Lastly, you generally use numbers in base 10, or radix 10. Computers in general, and Python in particular, can easily translate numbers to base 8, or octal, and base 16, or hexadecimal.

The key things to take away from this chapter are:

  • There are three types of numbers in Python. Those are: integers, which are whole numbers (both negative and positive; floating-point numbers, which are any number with a decimal value; and imaginary number, which is the square-root of 1, and is used in the world of engineering and physics.

  • The + operator, when used on strings, concatenates two or more strings together. For instance, if you write print ("Hello," + " how are you?"), the result will be one sentence: "Hello, how are you?"

  • To convert a number to a string, you can use the str function.

  • Dividing two integers can sometimes result in a floating-point number (i.e.; 3/2). Dividing an integer by a floating-point decimal will always result in a floating-point number.

  • The modulus operator (%) is used to return the remainder in a division. For instance, 5 % 2 will return 1.

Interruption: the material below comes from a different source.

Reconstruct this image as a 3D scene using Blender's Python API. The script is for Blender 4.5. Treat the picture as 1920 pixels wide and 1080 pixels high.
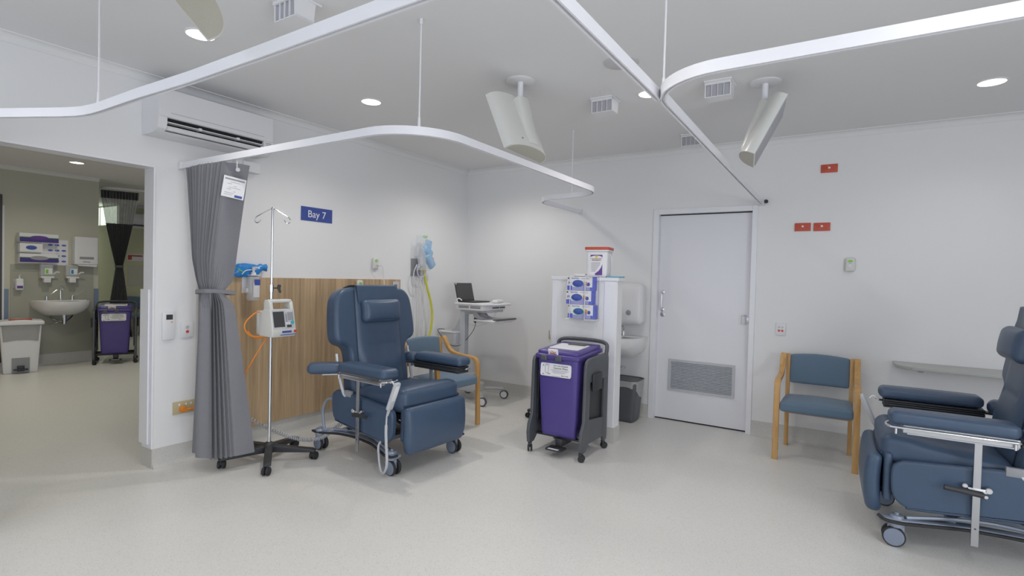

  • Using parentheses in your calculations helps to ensure the proper order of evaluation.

Exercises

Do the following first three exercises in Notepad and save the results in a file called ch2_exercises.py. You can run it from within Python by opening the file and choosing Run Module.

  1. In the Python shell, multiply 5 and 10. Try this with other numbers as well.

  2. Print every number from 6 through 14 in base 8.

  3. Print every number from 9 through 19 in base 16.

  4. Try to elicit other errors from the Python interpreter — for instance, by deliberately misspelling print as pinrt. Notice how as you work on a file in the Python shell, it will display print differently than it does pinrt.